Actually, this is not a loss for the CIF or the Southern Section. The Mustangs got in on a technicality--the judge ruled that players and parents were not told of their option to appeal, thus denying due process--and no one is debating the fact that they broke the rules by having a player in his fifth year of high school.

In trying to sort it out, that is what some coaches keep coming back to.

"I'm frustrated and upset," said John Goffredo, coach at Crescenta Valley of La Crescenta, whose Falcons were kicked out of the playoffs in the last-minute reshuffling to make room for Muir.

"The kids are very disappointed. I don't know if justice prevailed. I felt sorry for the Muir kids, believe me. But I also feel a coach and the administration is responsible for checking the eligibility of players. I've been coaching here for 16 years and I always kept up on grades and the eligibility of my kids, so I don't have a lot of sympathy about what happens at other places.

"It's like the players are saying, 'I don't get it. We followed the rules and we're out and they didn't and they're still allowed to play?' "

But, as Goffredo also points out, Crescenta Valley, a school known for its assembly-line production of great shooting guards such as Brad Holland, Greg Goorjian and Harvey Mason, could have made the playoffs on its own.

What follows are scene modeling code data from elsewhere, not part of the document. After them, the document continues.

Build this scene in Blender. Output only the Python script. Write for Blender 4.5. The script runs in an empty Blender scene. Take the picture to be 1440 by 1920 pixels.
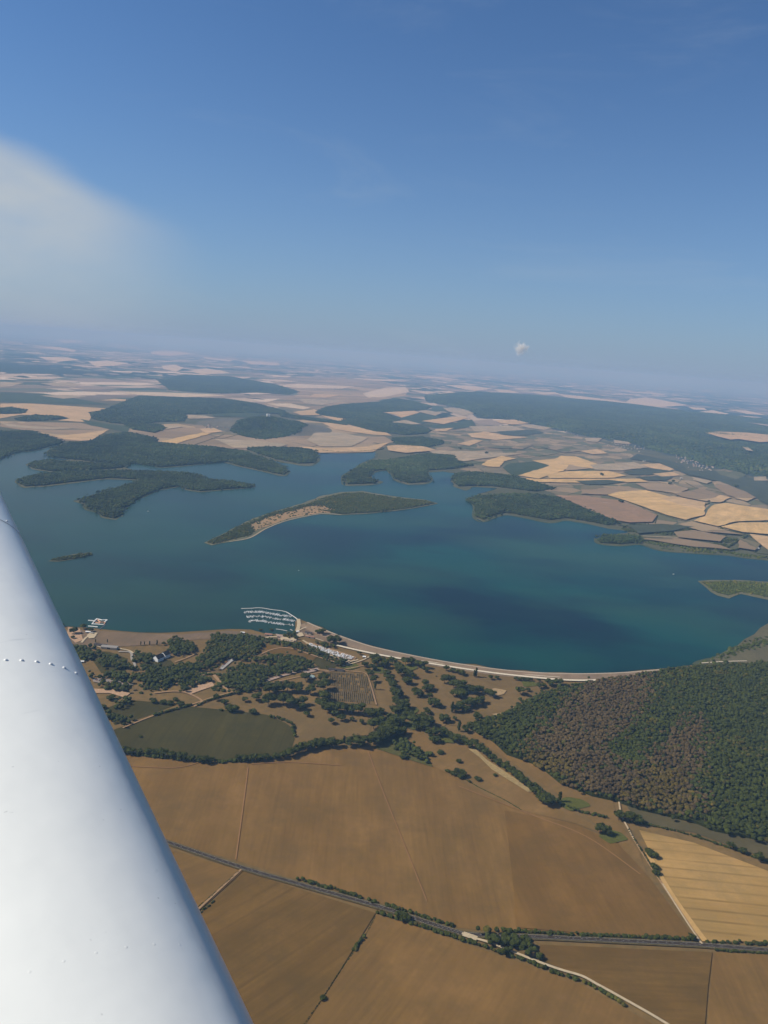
import bpy, bmesh, math, random
import numpy as np
from mathutils import Matrix, Vector
from mathutils.geometry import tessellate_polygon
random.seed(7); rng = np.random.default_rng(7)
S = bpy.context.scene; C = S.collection
R = math.radians

# ------------------------------------------------------------------ camera
CAM_H = 800.0; F = 1443.0; PITCH = 11.5; ROLL = 4.45
cam = bpy.data.cameras.new('camera'); co = bpy.data.objects.new('camera', cam); C.objects.link(co)
cam.sensor_fit = 'VERTICAL'; cam.sensor_height = 36.0; cam.lens = 36.0*F/1920.0
cam.clip_start = 0.05; cam.clip_end = 400000
CM = Matrix.Rotation(R(90-PITCH), 4, 'X') @ Matrix.Rotation(R(ROLL), 4, 'Z')
co.matrix_world = Matrix.Translation((0, 0, CAM_H)) @ CM
S.camera = co
S.cycles.use_denoising = True
S.cycles.max_bounces = 5; S.cycles.diffuse_bounces = 2; S.cycles.glossy_bounces = 2; S.cycles.volume_bounces = 1
S.view_settings.view_transform = 'Standard'; S.view_settings.look = 'None'
S.view_settings.gamma = 1.0; S.view_settings.exposure = 0.0

# ------------------------------------------------------------------ sky and sun
SUN_EL = 42.0; SUN_AZ = -90.0          # azimuth from +Y, clockwise
sdir = Vector((math.sin(R(SUN_AZ))*math.cos(R(SUN_EL)), math.cos(R(SUN_AZ))*math.cos(R(SUN_EL)), math.sin(R(SUN_EL))))
W = bpy.data.worlds.new('World'); S.world = W; W.use_nodes = True
nt = W.node_tree; N = nt.nodes; L = nt.links; N.clear()
wo = N.new('ShaderNodeOutputWorld'); bg = N.new('ShaderNodeBackground'); bg.inputs[1].default_value = 0.09
sky = N.new('ShaderNodeTexSky'); sky.sky_type = 'NISHITA'; sky.sun_disc = False
sky.sun_elevation = R(SUN_EL); sky.sun_rotation = R(SUN_AZ); sky.altitude = 800; sky.air_density = 1.0; sky.dust_density = 0.6; sky.ozone_density = 2.0
HAZE_SKY = (3.0, 3.95, 5.5, 1)
tc = N.new('ShaderNodeTexCoord'); sx = N.new('ShaderNodeSeparateXYZ'); L.new(tc.outputs['Generated'], sx.inputs[0])
def wmath(op, a, b=None, clamp=False):
    n = N.new('ShaderNodeMath'); n.operation = op; n.use_clamp = clamp
    for i, v in enumerate((a, b)):
        if v is None: continue
        if isinstance(v, (int, float)): n.inputs[i].default_value = v
        else: L.new(v, n.inputs[i])
    return n.outputs[0]
el = wmath('MAXIMUM', sx.outputs['Z'], 0.0)
hz = wmath('MULTIPLY', wmath('POWER', 2.718, wmath('MULTIPLY', el, -7.2)), 0.95, True)
grade = N.new('ShaderNodeMixRGB'); grade.blend_type = 'MULTIPLY'; grade.inputs[0].default_value = 1.0
L.new(sky.outputs[0], grade.inputs[1]); grade.inputs[2].default_value = (0.53, 0.83, 1.13, 1)
zen = N.new('ShaderNodeMapRange'); L.new(sx.outputs['Z'], zen.inputs[0]); zen.inputs[1].default_value = .42; zen.inputs[2].default_value = .85; zen.inputs[3].default_value = 1.0; zen.inputs[4].default_value = .5
gz = N.new('ShaderNodeMixRGB'); gz.blend_type = 'MULTIPLY'; gz.inputs[0].default_value = 1.0; L.new(grade.outputs[0], gz.inputs[1]); L.new(zen.outputs[0], gz.inputs[2])
m1 = N.new('ShaderNodeMixRGB'); L.new(hz, m1.inputs[0]); L.new(gz.outputs[0], m1.inputs[1]); m1.inputs[2].default_value = HAZE_SKY
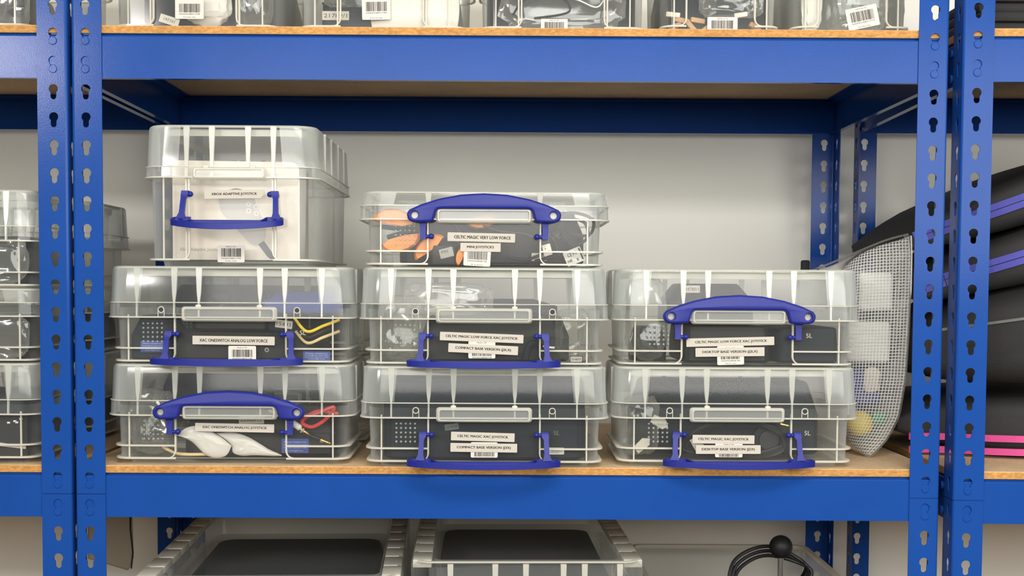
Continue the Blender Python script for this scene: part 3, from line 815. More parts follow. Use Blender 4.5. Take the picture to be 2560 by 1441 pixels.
def crumple(seed, sx, sy, sz, amp=0.25, sub=4, freq=2.2, flat=0.55):
    b = bmesh.new(); bmesh.ops.create_icosphere(b, subdivisions=sub, radius=1)
    off = Vector((seed * 3.17, seed * 1.31, seed * 7.7))
    for v in b.verts:
        p = v.co.copy()
        cell = noise.noise(p * freq + off) + 0.5 * noise.noise(p * freq * 2.1 + off) + 0.35 * abs(noise.noise(p * freq * 4 + off))
        q = p * (1 + amp * cell)
        q = Vector((math.copysign(abs(q.x) ** flat, q.x), math.copysign(abs(q.y) ** 0.8, q.y), math.copysign(abs(q.z) ** flat, q.z)))
        v.co = Vector((q.x * sx, q.y * sy, q.z * sz))
    m = MB(); m.add(b); return m
def bag(label, loc, sx, sy, sz, seed, mat='film', group='polythene bags inside the clear boxes', name='plastic_bag', amp=0.22, base=True):
    m = crumple(seed, sx, sy, sz, amp)
    lo = min(v.co.z for v in m.bm.verts)
    o = m.build(name, mat, smooth=20)
    o.location = (loc[0], loc[1], loc[2] - (lo if base else 0))
    return tag(o, label, 'bag', group)
def pillow(label, name, cat, pts, loc, thick, mat, group=None, n=7, rz=0.0):
    # a flat outline (x, z) puffed up front and back
    P_ = [(p.x, p.z) for p in catmull([(x, 0, z) for x, z in pts] + [(pts[0][0], 0, pts[0][1])], 4)[:-1]]
    cx = sum(p[0] for p in P_) / len(P_); cz = sum(p[1] for p in P_) / len(P_)
    rings = []
    for sgn in (-1, 1):
        rr = []
        for i in range(n):
            f = 1 - (i / n) ** 1.3
            d = thick * (1 - f ** 3) ** 0.6
            rr.append([Vector((cx + (x - cx) * f, sgn * d * (1 + 0.25 * noise.noise(Vector((x * 60, z * 60, i * 0.7)))), cz + (z - cz) * f)) for x, z in P_])
        rings = (rr[::-1] if sgn < 0 else rings + rr) if sgn < 0 else rings + rr
    m = MB(); m.loft(rings, True, True)
    o = m.build(name, mat, smooth=50); o.location = loc; o.rotation_euler = (0, 0, rz)
    return tag(o, label, cat, group)
IN = 0.0092           # inside floor of a box above its base

# tall box: retail carton with a printed picture
c = thing('retail_carton', 'white retail carton printed with a joystick, inside the tall left box', 'carton', inside(bxTL, 0.003, -0.118, IN))
m = MB(); m.prism([[(-0.0905, 0.0), (0.0875, 0.0), (0.0875, 0.1285), (0.0845, 0.1340), (0.0790, 0.1375), (-0.0905, 0.1395)]], -0.045, 0.045); m.build('carton_body', 'carton', c, smooth=0)
pic = MB().prism([[(-0.089, 0.001), (0.086, 0.001), (0.086, 0.125), (-0.089, 0.125)]], -0.0453, -0.0451).build('printed_front', 'carton', c, smooth=0)
def blob(pts, y, mat, nm, n=6):
    P_ = catmull([(x, 0, z) for x, z in pts] + [(pts[0][0], 0, pts[0][1])], n)[:-1]
    return MB().prism([[(p.x, p.z) for p in P_]], y - 0.0001, y).build(nm, mat, pic, smooth=0)
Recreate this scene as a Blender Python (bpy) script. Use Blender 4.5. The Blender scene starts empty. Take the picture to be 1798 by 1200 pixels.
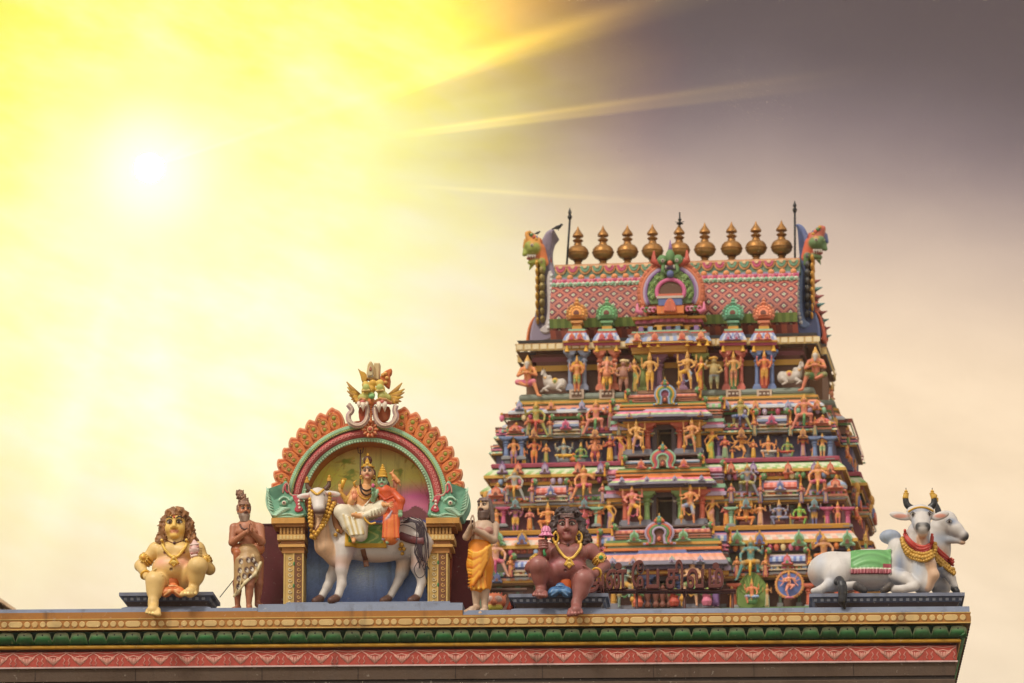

Instead, the Falcons lost their final two games, against Hoover and Arcadia, both on last-second shots.

Beyond the immediate impact, there are the long-range implications. Such as:

--Now that one team has had success in using the courts to get back in, will it become commonplace, even expected, for others to try? Officials are naturally concerned that future playoffs could be held in limbo if too many teams are filing for week-of-playoff restraining orders.

Consider last football season. Eleven teams had to forfeits games, seven of which would have made the playoffs if eligible.

--Will the Southern Section have to implement a new rule that says teams can not be forced out of the playoffs after the final week of the regular season? That will mean some will be in because they were caught too late, but at least it would avoid a Crescenta Valley-like situation.

--Do coaches and school officials need malpractice insurance? The original suit that paved the way for Muir to get into the playoffs was a $30 million claim by one player, Eric Johnson, who said, among other things, that his chances for a college scholarship were hurt when the Mustangs were not allowed in post-season play. Two school districts, the principals of all six Pacific League schools and several former Muir administrators were named defendants.

Johnson is the third or fourth player off the Muir bench.

The Aftermath, Part II: The Muir incident, while unusual, is not the first time a team has gone to court to get into the playoffs. The last school to pull it off was Baldwin Park for football in 1978.

The Braves, despite going undefeated in league play, were placed in the Montview League as the third-place entry. Moreover, the decision, which said a player did not have due process in being ruled ineligible, came down on a Wednesday, the day before Thanksgiving, and the team was not given extra time to prepare for a Friday night game.

Baldwin Park, in the senior year of Ron Brown, now a wide receiver for the Rams, and Mike Santiago, now in the New York Mets' organization, ended up losing to Indio, 15-13, on the road on a cold night in the first round of the Southeastern Conference playoffs.

"The distractions were far too much for us to put together a good football game," Coach Trifone (Ty) Pagone recalled. "As I think back, Indio ran a complicated stunt defense, and you had better be ready for that or you are going to get sacked a lot.